** start of Source data **

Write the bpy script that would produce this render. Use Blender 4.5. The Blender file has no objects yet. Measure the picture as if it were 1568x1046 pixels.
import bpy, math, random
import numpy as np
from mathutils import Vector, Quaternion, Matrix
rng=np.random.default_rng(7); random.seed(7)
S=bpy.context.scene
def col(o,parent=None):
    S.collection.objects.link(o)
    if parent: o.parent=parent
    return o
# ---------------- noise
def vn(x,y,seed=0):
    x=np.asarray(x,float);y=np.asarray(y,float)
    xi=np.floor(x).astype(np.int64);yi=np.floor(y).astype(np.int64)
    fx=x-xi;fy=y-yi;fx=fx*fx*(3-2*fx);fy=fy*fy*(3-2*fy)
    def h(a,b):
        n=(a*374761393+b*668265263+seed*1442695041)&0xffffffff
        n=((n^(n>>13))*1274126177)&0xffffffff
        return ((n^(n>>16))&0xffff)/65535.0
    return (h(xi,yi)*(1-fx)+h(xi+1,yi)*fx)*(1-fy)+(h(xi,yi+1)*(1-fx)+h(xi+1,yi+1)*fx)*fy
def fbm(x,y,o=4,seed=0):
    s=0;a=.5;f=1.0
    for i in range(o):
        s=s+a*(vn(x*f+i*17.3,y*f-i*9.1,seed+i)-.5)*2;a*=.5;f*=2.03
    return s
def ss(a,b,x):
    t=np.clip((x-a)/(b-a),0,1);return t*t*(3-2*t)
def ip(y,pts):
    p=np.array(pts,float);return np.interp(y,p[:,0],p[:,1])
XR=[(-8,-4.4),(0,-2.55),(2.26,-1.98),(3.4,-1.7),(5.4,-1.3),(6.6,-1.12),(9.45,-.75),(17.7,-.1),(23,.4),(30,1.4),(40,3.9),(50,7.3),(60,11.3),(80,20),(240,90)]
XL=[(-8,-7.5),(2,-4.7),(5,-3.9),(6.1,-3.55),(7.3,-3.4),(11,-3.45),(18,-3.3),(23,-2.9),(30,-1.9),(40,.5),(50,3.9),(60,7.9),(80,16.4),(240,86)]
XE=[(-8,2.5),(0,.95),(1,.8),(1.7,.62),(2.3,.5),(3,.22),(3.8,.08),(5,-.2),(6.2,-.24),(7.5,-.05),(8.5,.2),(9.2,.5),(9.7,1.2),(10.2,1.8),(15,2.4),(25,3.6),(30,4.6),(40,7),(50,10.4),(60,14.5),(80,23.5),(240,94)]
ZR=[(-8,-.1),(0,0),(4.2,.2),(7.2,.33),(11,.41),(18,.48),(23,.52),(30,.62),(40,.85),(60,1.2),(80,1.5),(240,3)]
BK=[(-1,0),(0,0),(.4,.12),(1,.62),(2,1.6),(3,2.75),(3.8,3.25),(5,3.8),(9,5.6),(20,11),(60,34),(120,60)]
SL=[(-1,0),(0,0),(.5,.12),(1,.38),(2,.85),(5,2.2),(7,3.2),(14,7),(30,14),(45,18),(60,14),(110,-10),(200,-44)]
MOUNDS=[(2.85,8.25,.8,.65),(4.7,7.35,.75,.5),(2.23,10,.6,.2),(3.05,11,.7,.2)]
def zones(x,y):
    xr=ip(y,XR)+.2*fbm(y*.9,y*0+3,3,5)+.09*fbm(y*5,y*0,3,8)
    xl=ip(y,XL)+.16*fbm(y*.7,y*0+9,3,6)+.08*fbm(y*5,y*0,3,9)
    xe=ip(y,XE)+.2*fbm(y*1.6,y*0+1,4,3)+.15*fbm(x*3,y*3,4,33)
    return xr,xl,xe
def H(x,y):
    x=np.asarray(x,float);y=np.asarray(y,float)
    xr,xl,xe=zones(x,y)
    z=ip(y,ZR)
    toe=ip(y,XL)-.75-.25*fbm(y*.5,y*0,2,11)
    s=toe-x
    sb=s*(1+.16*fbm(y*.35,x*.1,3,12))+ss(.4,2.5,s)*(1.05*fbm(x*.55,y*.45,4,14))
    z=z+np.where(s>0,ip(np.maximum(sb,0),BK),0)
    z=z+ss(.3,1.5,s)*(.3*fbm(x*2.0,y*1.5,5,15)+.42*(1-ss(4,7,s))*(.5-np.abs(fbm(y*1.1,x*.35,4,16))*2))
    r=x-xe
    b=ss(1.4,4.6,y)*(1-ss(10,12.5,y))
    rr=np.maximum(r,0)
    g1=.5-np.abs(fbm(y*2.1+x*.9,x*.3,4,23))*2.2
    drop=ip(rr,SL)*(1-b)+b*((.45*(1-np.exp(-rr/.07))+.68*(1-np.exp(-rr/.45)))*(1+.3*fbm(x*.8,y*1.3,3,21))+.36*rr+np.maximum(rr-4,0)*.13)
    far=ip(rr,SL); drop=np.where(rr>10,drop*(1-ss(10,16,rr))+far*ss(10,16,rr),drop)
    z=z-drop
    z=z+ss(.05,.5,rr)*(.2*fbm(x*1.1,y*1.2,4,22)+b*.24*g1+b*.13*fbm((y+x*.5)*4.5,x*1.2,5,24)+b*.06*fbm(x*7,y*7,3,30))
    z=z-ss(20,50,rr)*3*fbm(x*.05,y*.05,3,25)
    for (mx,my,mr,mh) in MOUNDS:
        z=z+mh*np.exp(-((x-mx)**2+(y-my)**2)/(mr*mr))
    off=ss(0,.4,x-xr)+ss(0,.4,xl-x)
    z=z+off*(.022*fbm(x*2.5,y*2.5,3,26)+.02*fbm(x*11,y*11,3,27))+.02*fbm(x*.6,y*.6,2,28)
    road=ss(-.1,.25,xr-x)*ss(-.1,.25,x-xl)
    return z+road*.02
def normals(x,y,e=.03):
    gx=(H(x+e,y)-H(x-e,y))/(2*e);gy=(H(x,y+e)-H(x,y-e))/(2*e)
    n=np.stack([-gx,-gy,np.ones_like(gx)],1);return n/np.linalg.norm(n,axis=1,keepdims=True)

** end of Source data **

▶ _What the task requires_
In the listing, find each line with the string "objects" and copy it.

▶ _Final answer_
Write the bpy script that would produce this render. Use Blender 4.5. The Blender file has no objects yet. Measure the picture as if it were 1568x1046 pixels.
    S.collection.objects.link(o)